You probably see where I’m heading with this. Blackberry has a framework that looks like an extensible mobile environment, one that lets applications and resources spread out from the device into either local user compute resources or into the cloud. It’s bold enough and powerful enough conceptually to give the company a shot.
The risk, you’ll say, is that whatever Blackberry can do here the other players like Microsoft, Apple, and Google can do as well, and likely better. Yes, but they have two disadvantages versus Blackberry, two related ones in fact. The first is that this sort of ecosystem would likely be seen by all the competition as enormously risky to their current business model. The second is that this risk would be smashed in their face like a pie every quarter, because the competitors are still public companies.
Whether Blackberry (or Dell) sees things this way, it seems pretty clear that “going private” might actually be the way that we get innovation back into our industry. We have VCs who want to fund social burgers that can be put up for next to nothing, run against a small chance of a buyout, and if they win they pay big. It’s like the lottery. We don’t have the kind of financing that builds fundamental tech revolutions out there in VC-land because they see the process as being too lengthy and risky. But if private equity steps in to take a company like Blackberry private, we could have what’s essentially a giant startup with branding, funding, installed base, and all kinds of other neat stuff.
You also have to wonder whether this sort of thing, promising as it may sound, could actually work. Many revolutionary approaches have proven to be ineffective, after all. Australia, who took the bold step of creating a kind of national broadband project with its NBN initiative, is now facing major scaling back, cost issues, and a complete route of the NBN board. It may be that Telstra (the national carrier who frankly should have been doing this all along) will end up effectively “being” NBN or at least running it.

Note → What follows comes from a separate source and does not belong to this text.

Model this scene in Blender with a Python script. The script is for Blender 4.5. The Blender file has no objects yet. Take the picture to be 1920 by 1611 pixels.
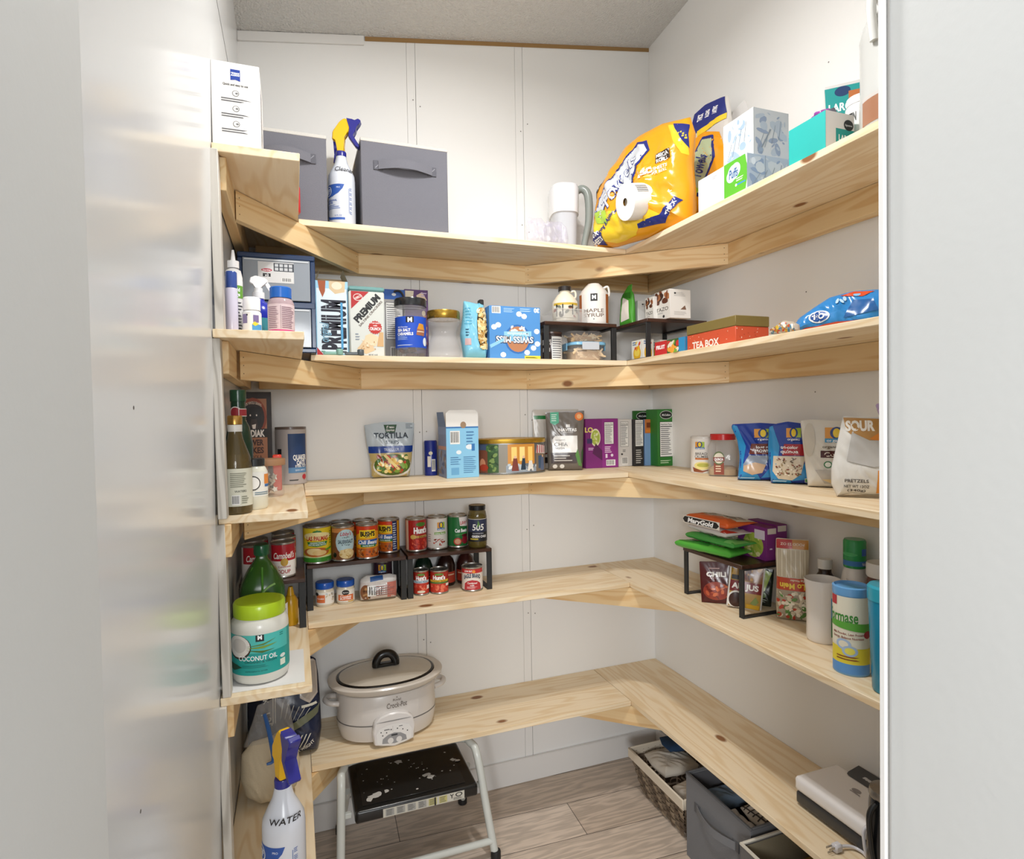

What the NBN thing proves is that the big disadvantage of revolutionary business mechanisms like the go-private-and-scuttle-SOX approach is that nobody has done it at scale and nobody knows whether it will work financially, much less whether the now-private company can pull something together and make it work. The private cloak can hide revolutionary development from shareholders wanting instant gratification (like corporate raiders and hedge funds) but it’s not going to make that revolutionary development happen. Both Dell and Blackberry will have to get their internal R&D processes tuned to a whole new world, where strategy matters a lot, after having lived for decades in a world where it didn’t matter at all. But isn’t strategy how we got to where we are today?